Whenever we have traveled any distance small or large with Noel and Amanda—by foot, by bus, or by car—there is always a portion of the trip spent in dead standstill or circling around and around roundabouts as the proper direction to proceed is discussed at length.  This happened again of course, on our short walk to the brewery.  I guess they knew we were prone to this difficulty as the Guinness people had nicely provided ENORMOUS signs gathering all tourists into the weir of this well-oiled tour machine. 

“Noel which way do we go, do you think?”

Storehouses at ground level stretch for blocks.

Buses gather.

Unfortunate city horses gather.

After finding the entrance—YOU CAN”T MISS IT!—we went into the lowest level of the seven-story temple dedicated to the God of Stout.  This is such a popular exhibit that you are in a Disneyesque meander line of ropes for quite a while before plunking down your eighteen euros.  Windowless like a casino, the ticket sales room once held the filled wooden beer barrels to be placed on a company train to go out to the Dublin quays for shipping around the world.  The next floor was the commercial gift shop of enormous proportions.  The next level discussed the three ingredients  of Guinness: hops, barley and water.  The barley exhibit was like a child’s enormous sand play box, only made of immense heaps of barley in a huge projector room that showed vintage beermaking techniques and modern ones. They had hop vines stretching to the ceiling in the next room, and then a vast blue lit waterfall to showcase that important ingredient.  

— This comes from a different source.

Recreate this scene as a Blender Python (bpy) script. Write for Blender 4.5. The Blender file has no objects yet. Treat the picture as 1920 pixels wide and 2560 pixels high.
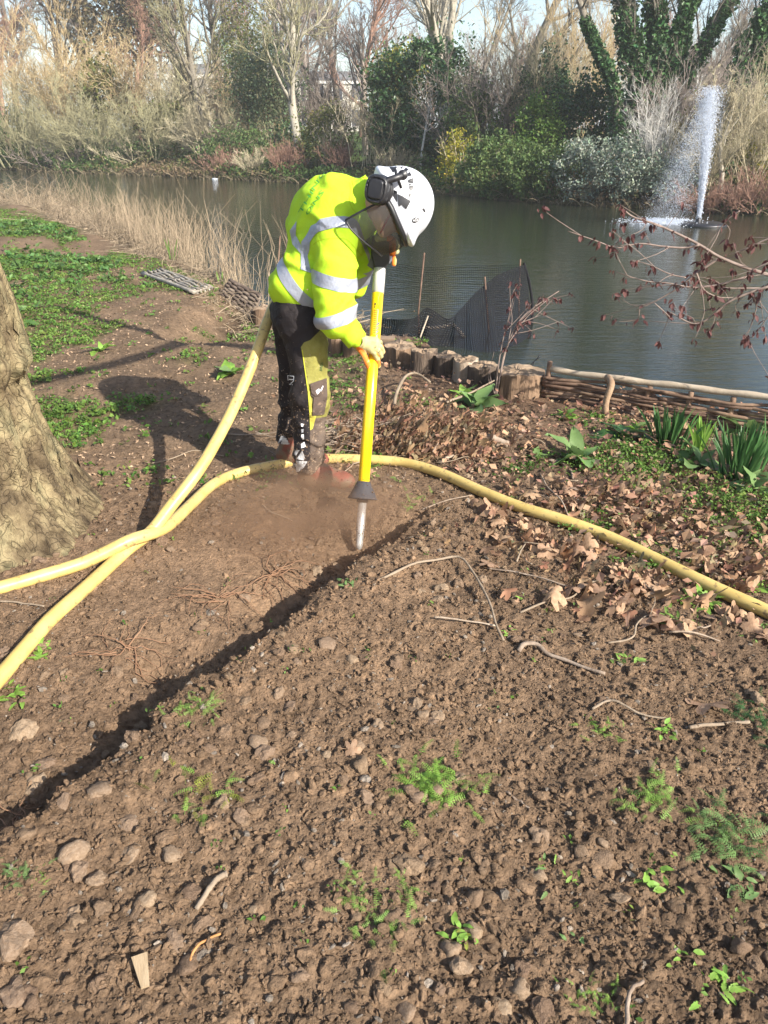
import bpy, bmesh, math, random
import numpy as np
from mathutils import Vector

scene = bpy.context.scene
col = scene.collection
R = math.radians

# ------------------------------------------------------------------ camera, sky, sun, exposure
CAM_H = 1.6
FPX = 1900.0                       # focal length in pixels of the 1920 x 2560 photograph
TH = math.atan(960.0 / FPX)        # pitch below the horizon
cd = bpy.data.cameras.new('camera')
cd.sensor_fit = 'VERTICAL'; cd.sensor_height = 24.0; cd.lens = FPX / 2560.0 * 24.0
cd.clip_start = 0.05; cd.clip_end = 3000
cam = bpy.data.objects.new('camera', cd); col.objects.link(cam)
cam.location = (0, 0, CAM_H); cam.rotation_euler = (math.pi / 2 - TH, 0, 0)
scene.camera = cam

SUN = np.array([1.20, -1.07, 1.0]); SUN /= np.linalg.norm(SUN)
elev = math.asin(SUN[2]); azim = math.atan2(SUN[0], SUN[1])
world = bpy.data.worlds.new('World'); scene.world = world; world.use_nodes = True
wn = world.node_tree.nodes; wl = world.node_tree.links
bg = wn['Background']; sky = wn.new('ShaderNodeTexSky')
sky.sky_type = 'NISHITA'; sky.sun_disc = False; sky.sun_elevation = elev; sky.sun_rotation = azim
sky.air_density = 1.0; sky.dust_density = 1.6; sky.ozone_density = 1.2
wl.new(sky.outputs[0], bg.inputs['Color']); bg.inputs['Strength'].default_value = 0.115
sd = bpy.data.lights.new('sun', 'SUN'); sd.energy = 5.0; sd.angle = R(0.5); sd.color = (1.0, 0.94, 0.85)
so = bpy.data.objects.new('sun', sd); col.objects.link(so)
so.rotation_euler = Vector(SUN).to_track_quat('Z', 'Y').to_euler(); so.location = (6, -6, 9)
scene.view_settings.view_transform = 'Standard'; scene.view_settings.look = 'None'
scene.view_settings.gamma = 1.0; scene.view_settings.use_curve_mapping = False
scene.view_settings.exposure = 1.08
scene.render.engine = 'CYCLES'
scene.cycles.use_denoising = True
scene.cycles.max_bounces = 6; scene.cycles.diffuse_bounces = 3; scene.cycles.glossy_bounces = 3
scene.cycles.transmission_bounces = 4; scene.cycles.transparent_max_bounces = 24; scene.cycles.volume_bounces = 1
# ------------------------------------------------------------------ helpers
rng = np.random.default_rng(11)
CT, ST = math.cos(TH), math.sin(TH)

def raydir(px, py):
    u = (px - 960.0) / FPX; v = (1280.0 - py) / FPX
    return np.array([u, CT + v * ST, -ST + v * CT])
def gp(px, py, z=0.0):             # where a sight line of the photograph meets height z
    d = raydir(px, py); t = (z - CAM_H) / d[2]
    return np.array([d[0] * t, d[1] * t, z])
def pp(px, py, Y):                 # where it meets the vertical plane y = Y
    d = raydir(px, py); t = Y / d[1]
    return np.array([d[0] * t, Y, CAM_H + d[2] * t])

def nrm(a):
    a = np.asarray(a, float)
    return a / np.maximum(np.linalg.norm(a, axis=-1, keepdims=True), 1e-9)

def hash2(ix, iy, iz, seed):
    h = (ix.astype(np.uint32) * np.uint32(374761393) + iy.astype(np.uint32) * np.uint32(668265263)
         + iz.astype(np.uint32) * np.uint32(2147483647) + np.uint32(seed * 1013 + 7) * np.uint32(1274126177))
    h = (h ^ (h >> np.uint32(13))) * np.uint32(1274126177)
    h = (h ^ (h >> np.uint32(16))) * np.uint32(2246822519)
    h = h ^ (h >> np.uint32(15))
    return h.astype(np.float64) / 4294967295.0
def vnoise(x, y, z=None, seed=0):   # value noise in -1..1
    x = np.asarray(x, float); y = np.asarray(y, float)
    ix = np.floor(x); iy = np.floor(y); fx = x - ix; fy = y - iy
    fx = fx * fx * fx * (fx * (fx * 6 - 15) + 10); fy = fy * fy * fy * (fy * (fy * 6 - 15) + 10)
    ix = ix.astype(np.int64); iy = iy.astype(np.int64)
    if z is None:
        zz = np.zeros_like(ix)
        a = hash2(ix, iy, zz, seed); b = hash2(ix + 1, iy, zz, seed)
        c = hash2(ix, iy + 1, zz, seed); d = hash2(ix + 1, iy + 1, zz, seed)
        return 2 * ((a * (1 - fx) + b * fx) * (1 - fy) + (c * (1 - fx) + d * fx) * fy) - 1
    z = np.asarray(z, float); iz = np.floor(z); fz = z - iz; fz = fz * fz * (3 - 2 * fz); iz = iz.astype(np.int64)
    r = 0
    for k in (0, 1):
        a = hash2(ix, iy, iz + k, seed); b = hash2(ix + 1, iy, iz + k, seed)
        c = hash2(ix, iy + 1, iz + k, seed); d = hash2(ix + 1, iy + 1, iz + k, seed)
        v = (a * (1 - fx) + b * fx) * (1 - fy) + (c * (1 - fx) + d * fx) * fy
        r = r + v * (fz if k else 1 - fz)
    return 2 * r - 1
def fbm(x, y, z=None, seed=0, oct=4, lac=2.03, gain=.5):
    r = 0; a = 1.0; n = 0
    for o in range(oct):
        r = r + a * vnoise(x, y, z, seed + o * 17); n += a
        x = x * lac; y = y * lac
        if z is not None: z = z * lac
        a *= gain
    return r / n
def sstep(a, b, x):
    t = np.clip((x - a) / (b - a), 0, 1); return t * t * (3 - 2 * t)

# --- objects
def tag(o, label=None, cat=None, group=None, kind=None):
    if label: o['label'] = label
    if cat: o['category'] = cat
    if group: o['group'] = group
    if kind: o['kind'] = kind
    return o
def empty(name, loc=(0, 0, 0), label=None, cat=None, group=None):
    o = bpy.data.objects.new(name, None); col.objects.link(o); o.location = loc
    o.empty_display_size = .1
    return tag(o, label, cat, group)
def mesh(name, V, Q=None, T=None, mat=None, smooth=False, attrs=None):
    V = np.asarray(V, np.float32).reshape(-1, 3)
    Q = np.zeros((0, 4), np.int32) if Q is None else np.asarray(Q, np.int32).reshape(-1, 4)
    T = np.zeros((0, 3), np.int32) if T is None else np.asarray(T, np.int32).reshape(-1, 3)
    me = bpy.data.meshes.new(name)
    me.vertices.add(len(V)); me.vertices.foreach_set('co', V.ravel())
    li = np.concatenate([Q.ravel(), T.ravel()]).astype(np.int32)
    me.loops.add(len(li)); me.loops.foreach_set('vertex_index', li)
    ls = np.concatenate([np.arange(len(Q)) * 4, len(Q) * 4 + np.arange(len(T)) * 3]).astype(np.int32)
    me.polygons.add(len(ls)); me.polygons.foreach_set('loop_start', ls)
    me.update(calc_edges=True)
    me.polygons.foreach_set('use_smooth', np.full(len(ls), smooth, bool))
    if attrs:
        for k, v in attrs.items():
            v = np.asarray(v, np.float32)
            if v.ndim == 2:
                a = me.attributes.new(k, 'FLOAT_COLOR', 'POINT')
                c = np.ones((len(V), 4), np.float32); c[:, :3] = v[:, :3]; a.data.foreach_set('color', c.ravel())
            else:
                a = me.attributes.new(k, 'FLOAT', 'POINT'); a.data.foreach_set('value', v.ravel())
    if mat: me.materials.append(mat)
    return me
def link(name, me, parent=None, loc=None):
    o = bpy.data.objects.new(name, me); col.objects.link(o)
    if parent is not None: o.parent = parent
    if loc is not None: o.location = loc
    return o
def obj(name, geo, mat, parent=None, smooth=False, attrs=None, origin=None):
    V, Q, T = geo
    V = np.asarray(V, float)
    if parent is not None and origin is None: origin = np.array(parent.location)
    if origin is not None: V = V - np.asarray(origin)
    o = link(name, mesh(name, V, Q, T, mat, smooth, attrs), parent)
    if parent is None and origin is not None: o.location = origin
    return o
def cat_geo(gs):
    Vs, Qs, Ts, n = [], [], [], 0
    for V, Q, T in gs:
        V = np.asarray(V).reshape(-1, 3); Vs.append(V)
        if Q is not None and len(Q): Qs.append(np.asarray(Q) + n)
        if T is not None and len(T): Ts.append(np.asarray(T) + n)
        n += len(V)
    return (np.concatenate(Vs) if Vs else np.zeros((0, 3)), np.concatenate(Qs) if Qs else None, np.concatenate(Ts) if Ts else None)
def tubes(P, Rd, sides=6, cap=True, sv=None):
    """P (B,S,3) centre lines, Rd (B,S) radii"""
    P = np.asarray(P, float)
    if P.ndim == 2: P = P[None]
    B, S, _ = P.shape
    Rd = np.broadcast_to(np.asarray(Rd, float), (B, S))
    Tn = np.empty_like(P); Tn[:, 1:-1] = P[:, 2:] - P[:, :-2]; Tn[:, 0] = P[:, 1] - P[:, 0]; Tn[:, -1] = P[:, -1] - P[:, -2]
    Tn = nrm(Tn)
    mean = nrm(P[:, -1] - P[:, 0])
    ref = np.where(np.abs(mean[:, 2:3]) > .8, np.array([[1.0, .13, 0]]), np.array([[.05, .1, 1.0]]))
    N1 = np.empty_like(P)
    for s in range(S):                     # carry the frame along, so that it never flips
        ref = nrm(ref - Tn[:, s] * (ref * Tn[:, s]).sum(-1, keepdims=True)); N1[:, s] = ref
    N2 = np.cross(Tn, N1)
    a = np.arange(sides) * 2 * math.pi / sides
    V = P[:, :, None] + Rd[:, :, None, None] * (np.cos(a)[None, None, :, None] * N1[:, :, None] + np.sin(a)[None, None, :, None] * N2[:, :, None])
    idx = np.arange(B * S * sides).reshape(B, S, sides)
    nx = np.roll(idx, -1, 2)
    Q = np.stack([idx[:, :-1], nx[:, :-1], nx[:, 1:], idx[:, 1:]], -1).reshape(-1, 4)
    T = None
    if cap:
        Vc = V.reshape(-1, 3); n = len(Vc)
        V = np.concatenate([Vc, P[:, 0], P[:, -1]])
        c0 = n + np.arange(B); c1 = n + B + np.arange(B)
        T = np.concatenate([np.stack([np.broadcast_to(c0[:, None], (B, sides)), nx[:, 0], idx[:, 0]], -1).reshape(-1, 3),
                            np.stack([np.broadcast_to(c1[:, None], (B, sides)), idx[:, -1], nx[:, -1]], -1).reshape(-1, 3)])
    return V.reshape(-1, 3), Q, T
def spline(pts, n=40):                     # Catmull-Rom through the points
    p = np.asarray(pts, float); k = len(p)
    e = np.concatenate([[2 * p[0] - p[1]], p, [2 * p[-1] - p[-2]]])
    t = np.linspace(0, k - 1 - 1e-6, n); i = t.astype(int); f = (t - i)[:, None]
    a, b, c, d = e[i], e[i + 1], e[i + 2], e[i + 3]
    return .5 * (2 * b + (c - a) * f + (2 * a - 5 * b + 4 * c - d) * f * f + (3 * b - 3 * c + d - a) * f ** 3)
def wob(n, amp, k=3, r=None):              # smooth random wobble of n samples in 3-D
    r = r or rng
    return spline(r.normal(0, amp, (k + 1, 3)), n)
ICO_T = np.array([[0,11,5],[0,5,1],[0,1,7],[0,7,10],[0,10,11],[1,5,9],[5,11,4],[11,10,2],[10,7,6],[7,1,8],[3,9,4],[3,4,2],[3,2,6],[3,6,8],[3,8,9],[4,9,5],[2,4,11],[6,2,10],[8,6,7],[9,8,1]])
_g = (1 + 5 ** .5) / 2
ICO_V = nrm(np.array([[-1,_g,0],[1,_g,0],[-1,-_g,0],[1,-_g,0],[0,-1,_g],[0,1,_g],[0,-1,-_g],[0,1,-_g],[_g,0,-1],[_g,0,1],[-_g,0,-1],[-_g,0,1]]))
def ico_sub(V, T):
    V = list(map(tuple, V)); cache = {}; T2 = []
    def mid(a, b):
        k = (min(a, b), max(a, b))
        if k not in cache:
            m = (np.array(V[a]) + np.array(V[b])); m = m / np.linalg.norm(m); cache[k] = len(V); V.append(tuple(m))
        return cache[k]
    for a, b, c in T:
        x, y, z = mid(a, b), mid(b, c), mid(c, a); T2 += [[a, x, z], [b, y, x], [c, z, y], [x, y, z]]
    return np.array(V), np.array(T2)
ICO2_V, ICO2_T = ico_sub(ICO_V, ICO_T)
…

Water is a heady component of beer.

The next four floors used equally hi-tech-produced displays for highlighting advertising campaigns of the past and present;  how to make a wooden keg —cooperage— which is quaint now that there is no longer a need, what with steel kegs now the norm; tutorials on how to pull a pint; and an appointment-only beer tasting demonstration, as if some one needed that esoteric skill.

Old tech on display.

Effective advertising—as in hypnotic.

The room that made me absolutely queasy was a huge cavern with about twenty enormous screens all playing in-sync the extremely slick mini-movie commercial about how cool beer drinking is in, for example, Botswana, or Sri Lanka.  This was a company determined to win over the entire world. The pumped up music in the place began to unnerve me and I had to sit down and have a meal, long overdue, before I passed out. 

We could then continue to escalate up the other floors, with better and better views of the whole enormous campus.

Beer’s eye view of the plant works as you go up and up.

There are three opportunities on different floors of the building to have your own "free" Guinness pulled and consumed— free with the price of admission.  We chose the circular Gravity Bar, on the top story, for its views.  Any other level chosen would be like refusing to top the pyramid after two thirds of an arduous climb.  The bar had great views.  Both Amanda and I donated our free ticket to the boys so they got to hang out here for quite a while.  (I am allergic to beer, and Amanda simply doesn't like it.)

 The windows scripted a bit of history of highlighted features seen in the distance.

The view.

Boys with beers in the bar.

The explanatory writings on one window pane pointed out Croke Park and its current use as as a sports arena.  What it didn't mention is this was also the site where the Royal Irish Constabulary in 1920 carried out the reprisal killings of thirteen spectators and the Captain of the Tipperary team of a Dublin/Tipperary gaelic football match in revenge for the execution of fifteen British intelligence officers carried out by Michael Collins and his operatives the day before.  But why stir the foam of mostly tourists with that sad bit of old news? The event became known as Bloody Sunday locally and was considered so heinous as to unify the independence effort.

We guiltily took a horse carriage back to the apartments.  We did NOT go to a bar this night, but had a very nice Brazilian meal instead and once again, in a nod to right living, went to bed at the decent hour of midnight.